Mon père était absent à tous ces événements.
Parutions
In the Dead of Night – Bedtime Stories for Grownups, un livre illustré d’histoires courtes et un CD de musique (2017).
Plusieurs participations dans la revue Samandal.
Plat préféré (hommos ?)
Hommos. Vraiment.
Homme politique préféré ?
Élie Ferzli. Sans lui, ma carrière aurait été un flop.
Pays des merveilles ?
L’Afghanistan. Mes repères ont clairement changé après avoir vécu 2020 au Liban.
Livre de chevet ?
Book of Longing – Leonard Cohen
Groupe musical préféré ?
Nick Cave and the Bad Seeds, Tom Waits, Leonard Cohen, Bill Callahan, Jacques Brel, Nils Frahm, Aïda Abou Jaoudé.
Un rêve ?
J’en ai plusieurs.

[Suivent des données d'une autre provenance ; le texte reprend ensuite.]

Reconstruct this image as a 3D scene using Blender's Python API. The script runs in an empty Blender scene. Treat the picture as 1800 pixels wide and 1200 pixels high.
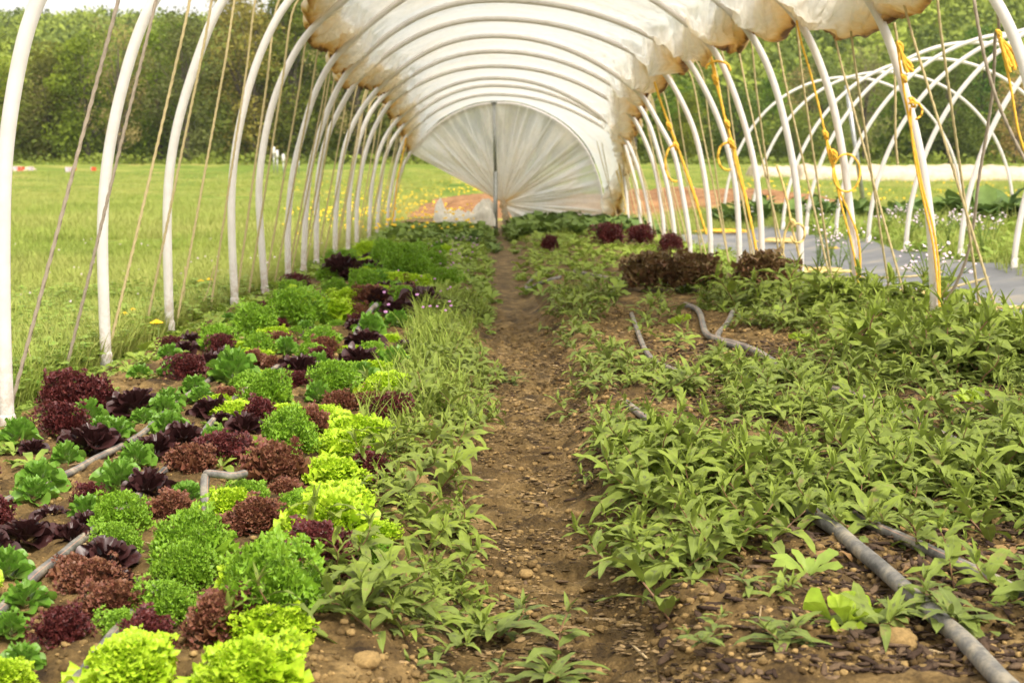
import bpy, math, random
import numpy as np
from mathutils import Vector, Euler
R = math.radians
rng = np.random.default_rng(7); random.seed(7)
scene = bpy.context.scene
COL = scene.collection

# ------------------------------------------------------------------ camera, sky, sun, exposure
CAM = np.array([0.0, 0.0, 0.84]); FPX = 2400.0
cd = bpy.data.cameras.new('camera'); cam = bpy.data.objects.new('camera', cd); COL.objects.link(cam)
cam.location = CAM; cam.rotation_euler = Euler((R(90 - 6.9), 0, R(-0.955)))
cd.sensor_width = 36; cd.lens = 48; cd.clip_start = .05; cd.clip_end = 3000
cd.dof.use_dof = True; cd.dof.focus_distance = 3.6; cd.dof.aperture_fstop = 7.0
scene.camera = cam
scene.view_settings.view_transform = 'Standard'; scene.view_settings.look = 'None'
scene.view_settings.gamma = 1; scene.view_settings.exposure = 1.0
w = bpy.data.worlds.new('World'); scene.world = w; w.use_nodes = True
nt = w.node_tree; bg = nt.nodes['Background']
sky = nt.nodes.new('ShaderNodeTexSky'); sky.sky_type = 'NISHITA'; sky.sun_disc = False
sky.sun_elevation = R(52); sky.sun_rotation = R(150); sky.air_density = 1.0; sky.dust_density = 6.0; sky.ozone_density = 1
hs = nt.nodes.new('ShaderNodeHueSaturation'); hs.inputs['Saturation'].default_value = .10
nt.links.new(sky.outputs[0], hs.inputs['Color']); _c = nt.nodes.new('ShaderNodeTexNoise'); _c.inputs['Scale'].default_value = 3; _c.inputs['Detail'].default_value = 5
_r = nt.nodes.new('ShaderNodeValToRGB'); _r.color_ramp.elements[0].color = (4.4, 4.2, 3.9, 1); _r.color_ramp.elements[1].color = (6.7, 6.3, 5.6, 1)
_x = nt.nodes.new('ShaderNodeMix'); _x.data_type = 'RGBA'; _x.inputs[0].default_value = .5      # overcast: cloud over the clear sky
nt.links.new(_c.outputs[0], _r.inputs[0]); nt.links.new(hs.outputs[0], _x.inputs[6]); nt.links.new(_r.outputs[0], _x.inputs[7]); nt.links.new(_x.outputs[2], bg.inputs[0]); bg.inputs[1].default_value = .15
sl = bpy.data.lights.new('sun', 'SUN'); sl.energy = 1.65; sl.angle = R(14); sl.color = (1, .91, .76)
sun = bpy.data.objects.new('sun', sl); COL.objects.link(sun)
sun.rotation_euler = Euler((R(38), 0, R(30)))

_M = np.array(cam.rotation_euler.to_matrix())
def ray(u, v): return _M @ np.array([(u - 900) / FPX, -(v - 600) / FPX, -1.0])
def at_z(u, v, z=0.0):
    d = ray(u, v); return CAM + d * ((z - CAM[2]) / d[2])
def at_y(u, v, Y):
    d = ray(u, v); return CAM + d * (Y / d[1])
def sc(Y): return FPX / Y

# ------------------------------------------------------------------ noise
def _h(ix, iy, seed):
    n = (ix.astype(np.int64) * 374761393 + iy.astype(np.int64) * 668265263 + seed * 1442695041) & 0x7fffffff
    n = ((n ^ (n >> 13)) * 1274126177) & 0x7fffffff
    return ((n ^ (n >> 16)) & 0xffff) / 65535.0
def vn(x, y, seed=0):
    x = np.asarray(x, float); y = np.asarray(y, float)
    ix = np.floor(x); iy = np.floor(y); fx = x - ix; fy = y - iy
    fx = fx * fx * (3 - 2 * fx); fy = fy * fy * (3 - 2 * fy)
    a = _h(ix, iy, seed); b = _h(ix + 1, iy, seed); c = _h(ix, iy + 1, seed); d = _h(ix + 1, iy + 1, seed)
    return a + (b - a) * fx + (c - a) * fy + (a - b - c + d) * fx * fy
def fbm(x, y, o=4, seed=0):
    s = 0; a = .5; t = 0
    for k in range(o):
        s = s + a * vn(x * 2 ** k + 17.3 * k, y * 2 ** k - 9.1 * k, seed + k); t += a; a *= .5
    return s / t
def ss(a, b, x):
    t = np.clip((np.asarray(x, float) - a) / (b - a), 0, 1); return t * t * (3 - 2 * t)

# ------------------------------------------------------------------ object helpers
def tag(o, label=None, cat=None, group=None, kind=None):
    if label: o['label'] = label
    if cat: o['category'] = cat
    if group: o['group'] = group
    if kind: o['kind'] = kind
    return o
def empty(name, loc=(0, 0, 0)):
    o = bpy.data.objects.new(name, None); COL.objects.link(o); o.location = Vector([float(c) for c in loc]); o.empty_display_size = .1; return o
def mesh(name, V, F, mat, UV=None, tint=None, smooth=True, mi=None):
    V = np.asarray(V, np.float32).reshape(-1, 3); F = np.asarray(F, np.int32); k = F.shape[1]
    me = bpy.data.meshes.new(name)
    me.vertices.add(len(V)); me.vertices.foreach_set('co', V.ravel())
    me.loops.add(F.size); me.loops.foreach_set('vertex_index', F.ravel())
    me.polygons.add(len(F)); me.polygons.foreach_set('loop_start', np.arange(0, F.size, k, dtype=np.int32))
    me.update(calc_edges=True)
    if UV is not None:
        ul = me.uv_layers.new(name='UVMap'); ul.data.foreach_set('uv', np.asarray(UV, np.float32)[F.ravel()].ravel())
    if tint is not None:
        at = me.attributes.new('tint', 'FLOAT', 'POINT'); at.data.foreach_set('value', np.asarray(tint, np.float32).ravel())
    me.polygons.foreach_set('use_smooth', np.full(len(F), smooth, dtype=bool))
    for m in (mat if isinstance(mat, (list, tuple)) else [mat]): me.materials.append(m)
    if mi is not None: me.polygons.foreach_set('material_index', np.asarray(mi, np.int32))
    me.update(); return me
def link(name, me, parent=None, loc=None, rot=None, scale=None):
    o = bpy.data.objects.new(name, me); COL.objects.link(o)
    if parent: o.parent = parent
    if loc is not None: o.location = Vector([float(c) for c in loc])
    if rot is not None: o.rotation_euler = rot
    if scale is not None: o.scale = (scale,) * 3 if np.isscalar(scale) else scale
    return o
def grid_faces(nu, nv, off=0):
    i = np.arange(nu - 1)[:, None]; j = np.arange(nv - 1)[None, :]; a = i * nv + j
    return np.stack([a, a + 1, a + nv + 1, a + nv], -1).reshape(-1, 4) + off
def join(parts):
    V = []; F = []; U = []; T = []; n = 0
    for p in parts:
        V.append(p[0]); F.append(p[1] + n); U.append(p[2]); T.append(p[3]); n += len(p[0])
    return np.concatenate(V), np.concatenate(F), np.concatenate(U), np.concatenate(T)
def crom(P, n):
    P = np.asarray(P, float); m = len(P)
    if m == 2: return P[0] + (P[1] - P[0]) * np.linspace(0, 1, n)[:, None]
    Q = np.vstack([2 * P[0] - P[1], P, 2 * P[-1] - P[-2]])
    d = np.r_[0, np.cumsum(np.linalg.norm(np.diff(P, axis=0), axis=1))]
    s = np.linspace(0, d[-1], n); k = np.clip(np.searchsorted(d, s, 'right') - 1, 0, m - 2)
    t = ((s - d[k]) / np.maximum(d[k + 1] - d[k], 1e-9))[:, None]
    a, b, c, e = Q[k], Q[k + 1], Q[k + 2], Q[k + 3]
    return .5 * (2 * b + (c - a) * t + (2 * a - 5 * b + 4 * c - e) * t * t + (3 * b - a - 3 * c + e) * t ** 3)
def sweep(P, rad, ns=8, strands=0, pitch=.05, flat=1.0):
    P = np.asarray(P, float); n = len(P); T = np.gradient(P, axis=0); T /= np.maximum(np.linalg.norm(T, axis=1), 1e-9)[:, None]
    up = np.array([0, 0, 1.0]) if abs(T[0][2]) < .9 else np.array([1.0, 0, 0])
    N = np.zeros_like(P); v = up - T[0] * (up @ T[0]); v /= np.linalg.norm(v); N[0] = v
    for i in range(1, n):
        v = N[i - 1] - T[i] * (N[i - 1] @ T[i]); N[i] = v / max(np.linalg.norm(v), 1e-9)
    B = np.cross(T, N); th = np.linspace(0, 2 * np.pi, ns + 1)
    L = np.r_[0, np.cumsum(np.linalg.norm(np.diff(P, axis=0), axis=1))]
    rad = np.broadcast_to(rad, (n,))[:, None] * np.ones((1, ns + 1))
    if strands: rad = rad * (1 + .22 * np.cos(strands * th[None, :] - 2 * np.pi * L[:, None] / pitch))
    V = P[:, None] + rad[..., None] * (np.cos(th)[None, :, None] * N[:, None] * flat + np.sin(th)[None, :, None] * B[:, None])
    U = np.stack(np.broadcast_arrays(L[:, None], th[None, :] / (2 * np.pi)), -1)
    V = V.reshape(-1, 3); F = grid_faces(n, ns + 1); U = U.reshape(-1, 2)
    # end caps as collapsed quads
    capV = np.vstack([P[0], P[-1]]); c0 = len(V); e = (n - 1) * (ns + 1)
    cf = [[c0, j + 1, j, c0] for j in range(0)]
    V = np.vstack([V, capV])
    cf = []
    for j in range(0, ns, 2):
        cf.append([c0, min(j + 2, ns), j + 1, j]); cf.append([c0 + 1, e + j, e + j + 1, e + min(j + 2, ns)])
    F = np.vstack([F, np.array(cf)]); U = np.vstack([U, [[0, .5], [L[-1], .5]]])
    return V, F, U, np.zeros(len(V))
def rotm(yaw, pitch=0, roll=0):
    return np.array(Euler((roll, pitch, yaw)).to_matrix())
def scatter(temps, idx, P, RM, S, tint):
    """tile templates: idx template per instance, P (n,3), RM (n,3,3), S (n,) , tint (n,)"""
    out = []
    for k, tp in enumerate(temps):
        s = np.where(idx == k)[0]
        if not len(s): continue
        V, F, U, T = tp; m = len(V)
        W = np.einsum('nij,vj->nvi', RM[s], V) * S[s][:, None, None] + P[s][:, None]
        FF = (F[None] + (np.arange(len(s)) * m)[:, None, None]).reshape(-1, 4)
        out.append((W.reshape(-1, 3), FF, np.tile(U, (len(s), 1)), (T[None] + tint[s][:, None]).ravel()))
    return join(out)
def yawm(a, tx=None, ty=None):
    a = np.asarray(a); c, s = np.cos(a), np.sin(a); Z = np.zeros_like(a); O = np.ones_like(a)
    M = np.stack([np.stack([c, -s, Z], -1), np.stack([s, c, Z], -1), np.stack([Z, Z, O], -1)], -2)
    if tx is not None:
        c, s = np.cos(tx), np.sin(tx)
        M = np.einsum('nij,njk->nik', np.stack([np.stack([O, Z, Z], -1), np.stack([Z, c, -s], -1), np.stack([Z, s, c], -1)], -2), M)
    return M
ORD = ['first', 'second', 'third', 'fourth', 'fifth', 'sixth', 'seventh', 'eighth', 'ninth', 'tenth', 'eleventh', 'twelfth', 'thirteenth', 'fourteenth', 'fifteenth', 'sixteenth', 'seventeenth', 'eighteenth', 'nineteenth', 'twentieth', 'twenty-first', 'twenty-second', 'twenty-third', 'twenty-fourth', 'twenty-fifth', 'twenty-sixth', 'twenty-seventh', 'twenty-eighth', 'twenty-ninth', 'thirtieth']

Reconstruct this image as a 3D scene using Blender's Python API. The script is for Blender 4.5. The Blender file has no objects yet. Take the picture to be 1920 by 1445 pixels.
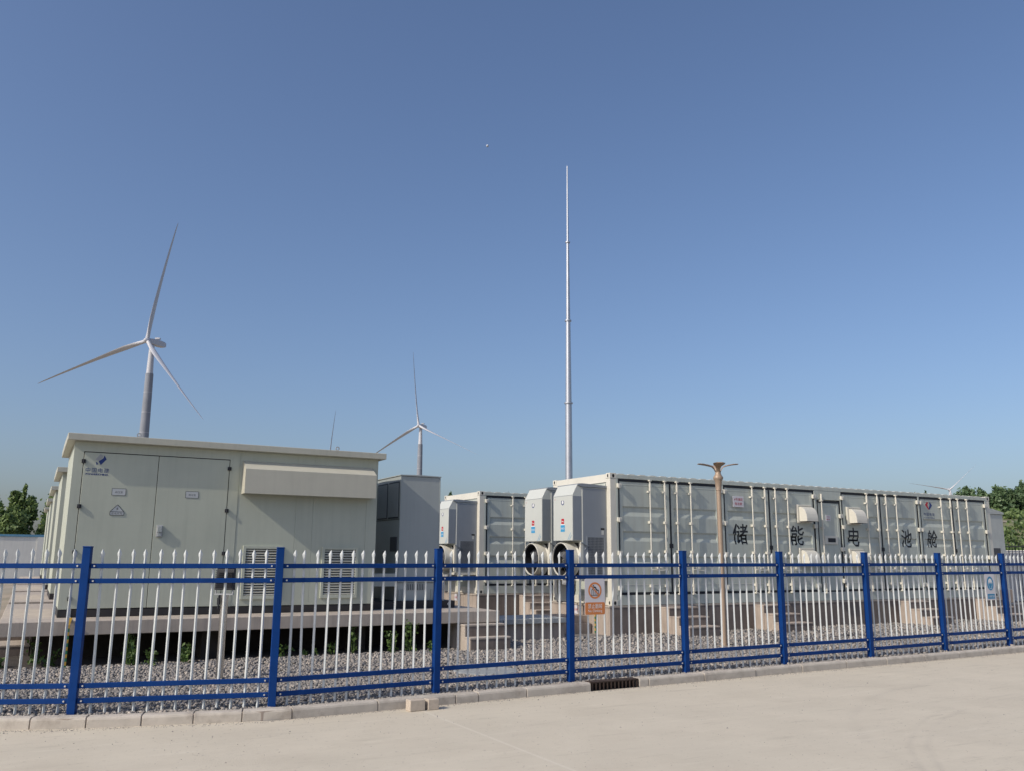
import bpy, bmesh, math, random
import numpy as np
from mathutils import Vector, Matrix
random.seed(7); np.random.seed(7)
sc = bpy.context.scene
R = math.radians

# ---------------------------------------------------------------- camera, sky, sun, exposure
AZ = 1.0727                                   # heading of the long walls of every unit on the site
U = (math.sin(AZ), math.cos(AZ)); V = (-U[1], U[0])
RZ = math.pi/2 - AZ
cam = bpy.data.cameras.new('camera'); camo = bpy.data.objects.new('camera', cam)
sc.collection.objects.link(camo); sc.camera = camo
cam.sensor_width = 36; cam.lens = 1619.5/1920*36; cam.shift_x = 0.0016
cam.clip_start = 0.05; cam.clip_end = 6000
camo.matrix_world = Matrix.Translation((0, 0, 1.613)) @ Matrix.Rotation(math.pi/2 + 0.1965, 4, 'X') @ Matrix.Rotation(0.0076, 4, 'Z')

SUN_L = Vector((.607, .466, -.568)).normalized()      # direction the sunlight travels
sun_el = math.asin(-SUN_L.z); sun_az = math.atan2(-SUN_L.x, -SUN_L.y)   # clockwise from +Y
world = bpy.data.worlds.new('World'); sc.world = world; world.use_nodes = True
nt = world.node_tree; nt.nodes.clear()
sky = nt.nodes.new('ShaderNodeTexSky'); sky.sky_type = 'NISHITA'; sky.sun_disc = False
sky.sun_elevation = sun_el; sky.sun_rotation = sun_az
sky.altitude = 50; sky.air_density = 1.05; sky.dust_density = 2.6; sky.ozone_density = 4.2
bg = nt.nodes.new('ShaderNodeBackground'); bg.inputs['Strength'].default_value = 0.121
wo = nt.nodes.new('ShaderNodeOutputWorld')
tint = nt.nodes.new('ShaderNodeMix'); tint.data_type = 'RGBA'; tint.blend_type = 'MULTIPLY'; tint.inputs[0].default_value = 1
tint.inputs[7].default_value = (1.08, 1.05, 1.10, 1)          # white balance of the sky
nt.links.new(sky.outputs[0], tint.inputs[6]); nt.links.new(tint.outputs[2], bg.inputs[0]); nt.links.new(bg.outputs[0], wo.inputs[0])
sl = bpy.data.lights.new('sun', 'SUN'); sl.energy = 3.35; sl.angle = R(0.55); sl.color = (1.0, .91, .78)
so = bpy.data.objects.new('sun', sl); sc.collection.objects.link(so)
so.rotation_euler = (-SUN_L).to_track_quat('Z', 'Y').to_euler(); so.location = (-30, -20, 30)
sc.view_settings.view_transform = 'Standard'; sc.view_settings.look = 'None'
sc.view_settings.gamma = 1; sc.view_settings.use_curve_mapping = False
sc.view_settings.exposure = 0.0

# ---------------------------------------------------------------- materials
def mat(name, col, rough=.6, metal=0., var=.08, vscale=3., streak=0., streakcol=None, bump=0., bscale=60., spec=.5,
        dirt=None, dirtscale=1.2, dirtamt=0., backface=None):
    m = bpy.data.materials.new(name); m.use_nodes = True; n = m.node_tree.nodes; l = m.node_tree.links
    b = n['Principled BSDF']; b.inputs['Roughness'].default_value = rough; b.inputs['Metallic'].default_value = metal
    b.inputs['Specular IOR Level'].default_value = spec
    geo = n.new('ShaderNodeNewGeometry')
    c = n.new('ShaderNodeRGB'); c.outputs[0].default_value = (*col, 1); cur = c.outputs[0]
    def noise(scale, detail=5, vec=None, rg=.6):
        t = n.new('ShaderNodeTexNoise'); t.inputs['Scale'].default_value = scale; t.inputs['Detail'].default_value = detail
        t.inputs['Roughness'].default_value = rg
        l.new(vec or geo.outputs['Position'], t.inputs['Vector']); return t.outputs['Fac']
    def ramp(fac, a, b2):
        r = n.new('ShaderNodeMapRange'); r.inputs[1].default_value = a; r.inputs[2].default_value = b2
        l.new(fac, r.inputs[0]); return r.outputs[0]
    def mix(fac, a, b2, mode='MIX'):
        x = n.new('ShaderNodeMix'); x.data_type = 'RGBA'; x.blend_type = mode
        if isinstance(fac, float): x.inputs[0].default_value = fac
        else: l.new(fac, x.inputs[0])
        l.new(a, x.inputs[6])
        if isinstance(b2, tuple): x.inputs[7].default_value = (*b2, 1)
        else: l.new(b2, x.inputs[7])
        return x.outputs[2]
    if var:
        f = ramp(noise(vscale), .3, .7)
        hi = tuple(min(1, k*(1+var)) for k in col); lo = tuple(k*(1-var) for k in col)
        c.outputs[0].default_value = (*lo, 1); cur = mix(f, cur, hi)
    if dirtamt:
        f = n.new('ShaderNodeMath'); f.operation = 'MULTIPLY'; f.inputs[1].default_value = dirtamt
        l.new(ramp(noise(dirtscale, 8, None, .7), .48, .68), f.inputs[0]); cur = mix(f.outputs[0], cur, dirt or tuple(k*.5 for k in col))
    if streak:
        mp = n.new('ShaderNodeMapping'); mp.inputs['Scale'].default_value = (11, 11, .55); l.new(geo.outputs['Position'], mp.inputs[0])
        f = n.new('ShaderNodeMath'); f.operation = 'MULTIPLY'; f.inputs[1].default_value = streak
        l.new(ramp(noise(1.0, 6, mp.outputs[0], .65), .47, .72), f.inputs[0])
        cur = mix(f.outputs[0], cur, streakcol or tuple(k*.55 for k in col))
    l.new(cur, b.inputs['Base Color'])
    if bump:
        bp = n.new('ShaderNodeBump'); bp.inputs['Strength'].default_value = min(1, bump); bp.inputs['Distance'].default_value = .01
        l.new(noise(bscale, 6), bp.inputs['Height']); l.new(bp.outputs[0], b.inputs['Normal'])
    m['n'] = 1
    return m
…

Le plus récurrent est celui où j’arrive à l’école pieds nus.
Un désir ?
Conduire dans Beyrouth sans freiner.
Un projet ?
« A Nation’s Dream » – une bande dessinée publiée par Gebran Bassil en mai 2013.
Dessin préféré ?
Un graffiti que j’ai vu un jour à Berlin représentant une licorne avec le mot Genau (exactement).